[Start Entries supplied]
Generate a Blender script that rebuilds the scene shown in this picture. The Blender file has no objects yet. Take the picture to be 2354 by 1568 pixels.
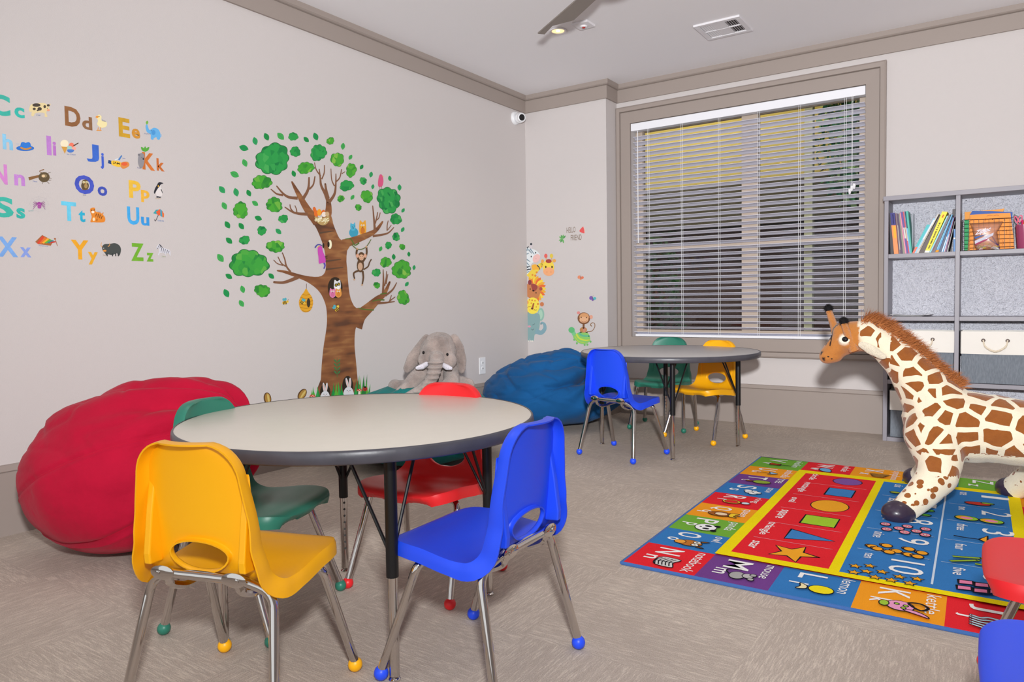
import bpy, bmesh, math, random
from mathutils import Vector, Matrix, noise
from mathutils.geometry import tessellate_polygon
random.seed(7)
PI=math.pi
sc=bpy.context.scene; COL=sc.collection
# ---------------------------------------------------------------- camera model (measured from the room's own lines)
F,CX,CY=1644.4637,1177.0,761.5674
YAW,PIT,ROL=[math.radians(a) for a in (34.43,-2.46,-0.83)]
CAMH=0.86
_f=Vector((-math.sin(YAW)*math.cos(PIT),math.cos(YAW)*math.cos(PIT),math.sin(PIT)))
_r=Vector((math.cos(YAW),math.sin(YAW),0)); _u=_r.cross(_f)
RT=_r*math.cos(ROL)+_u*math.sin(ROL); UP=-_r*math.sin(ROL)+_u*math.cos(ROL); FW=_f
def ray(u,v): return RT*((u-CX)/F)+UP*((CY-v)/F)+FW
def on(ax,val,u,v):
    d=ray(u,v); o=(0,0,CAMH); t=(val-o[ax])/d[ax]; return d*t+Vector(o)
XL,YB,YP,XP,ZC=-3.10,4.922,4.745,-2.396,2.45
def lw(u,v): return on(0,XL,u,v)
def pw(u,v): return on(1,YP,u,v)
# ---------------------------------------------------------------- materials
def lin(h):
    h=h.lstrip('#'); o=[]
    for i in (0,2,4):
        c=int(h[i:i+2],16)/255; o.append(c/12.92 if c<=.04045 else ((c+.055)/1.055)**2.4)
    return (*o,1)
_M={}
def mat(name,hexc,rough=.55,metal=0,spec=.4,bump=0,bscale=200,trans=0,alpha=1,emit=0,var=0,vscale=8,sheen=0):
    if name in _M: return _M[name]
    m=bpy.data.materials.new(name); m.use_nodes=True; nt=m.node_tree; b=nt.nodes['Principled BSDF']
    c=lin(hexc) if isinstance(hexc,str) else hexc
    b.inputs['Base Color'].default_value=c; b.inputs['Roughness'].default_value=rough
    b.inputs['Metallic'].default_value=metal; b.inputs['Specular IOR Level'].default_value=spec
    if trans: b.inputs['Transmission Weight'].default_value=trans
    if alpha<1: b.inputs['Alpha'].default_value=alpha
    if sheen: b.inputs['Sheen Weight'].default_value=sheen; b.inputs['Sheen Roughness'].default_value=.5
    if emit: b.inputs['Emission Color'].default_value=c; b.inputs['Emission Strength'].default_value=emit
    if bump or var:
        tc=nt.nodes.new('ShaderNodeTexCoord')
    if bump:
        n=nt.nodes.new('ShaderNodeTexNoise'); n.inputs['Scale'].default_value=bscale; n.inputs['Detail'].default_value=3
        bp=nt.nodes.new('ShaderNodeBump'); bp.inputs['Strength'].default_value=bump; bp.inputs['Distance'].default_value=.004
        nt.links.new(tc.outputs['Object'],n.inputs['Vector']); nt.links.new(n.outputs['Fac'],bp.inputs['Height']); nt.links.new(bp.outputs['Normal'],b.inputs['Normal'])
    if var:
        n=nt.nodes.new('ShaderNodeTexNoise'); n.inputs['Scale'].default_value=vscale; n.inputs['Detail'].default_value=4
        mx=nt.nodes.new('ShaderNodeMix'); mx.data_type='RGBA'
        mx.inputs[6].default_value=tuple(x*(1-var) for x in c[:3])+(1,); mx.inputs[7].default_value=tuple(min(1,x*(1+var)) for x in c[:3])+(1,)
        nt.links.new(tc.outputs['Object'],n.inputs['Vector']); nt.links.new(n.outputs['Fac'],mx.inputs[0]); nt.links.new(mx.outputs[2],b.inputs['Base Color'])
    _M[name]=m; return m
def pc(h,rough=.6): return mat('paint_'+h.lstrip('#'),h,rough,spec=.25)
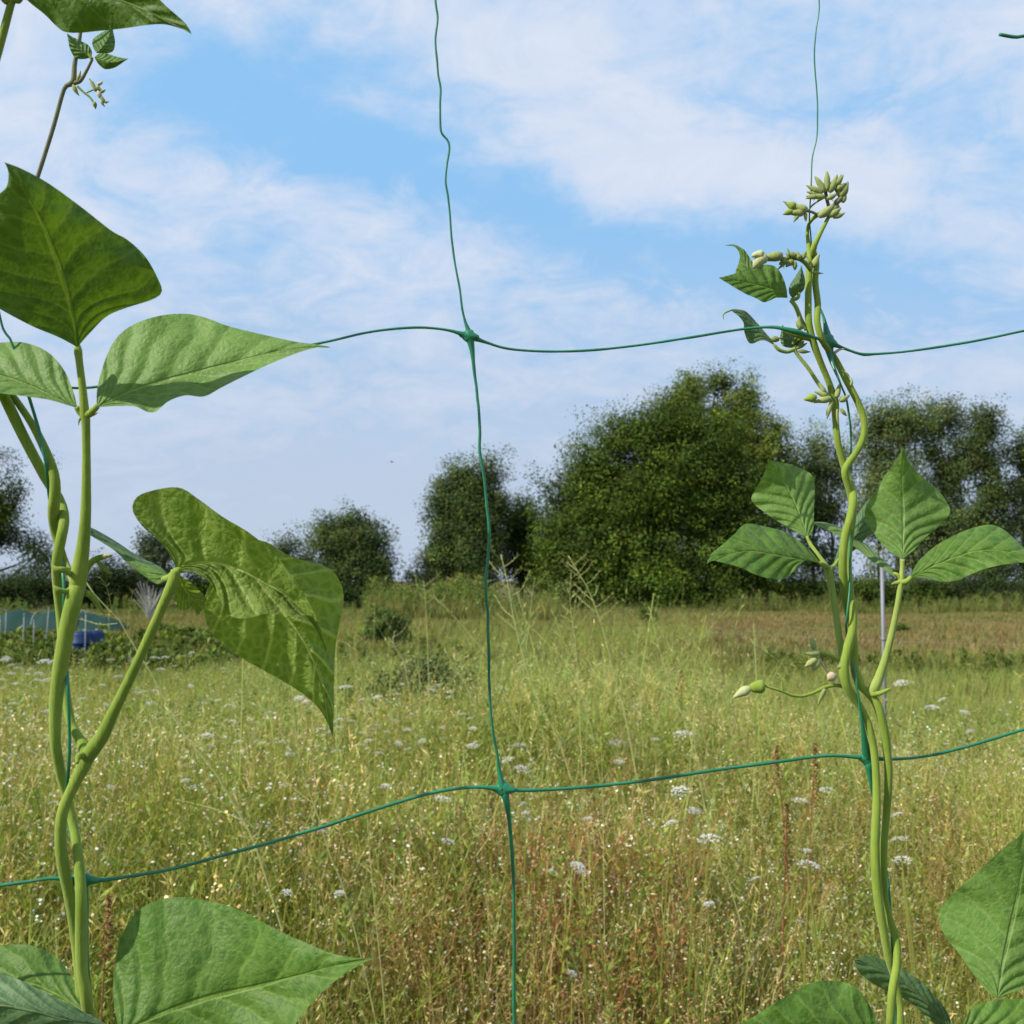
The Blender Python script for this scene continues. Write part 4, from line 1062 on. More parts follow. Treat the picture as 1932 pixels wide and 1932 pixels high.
[End Entries supplied]
*The exercise*. Search the data for "picture". Copy every matching line.

*Answer for this exercise*.
Generate a Blender script that rebuilds the scene shown in this picture. The Blender file has no objects yet. Take the picture to be 2354 by 1568 pixels.
The Blender Python script for this scene continues. Write part 4, from line 1062 on. More parts follow. Treat the picture as 1932 pixels wide and 1932 pixels high.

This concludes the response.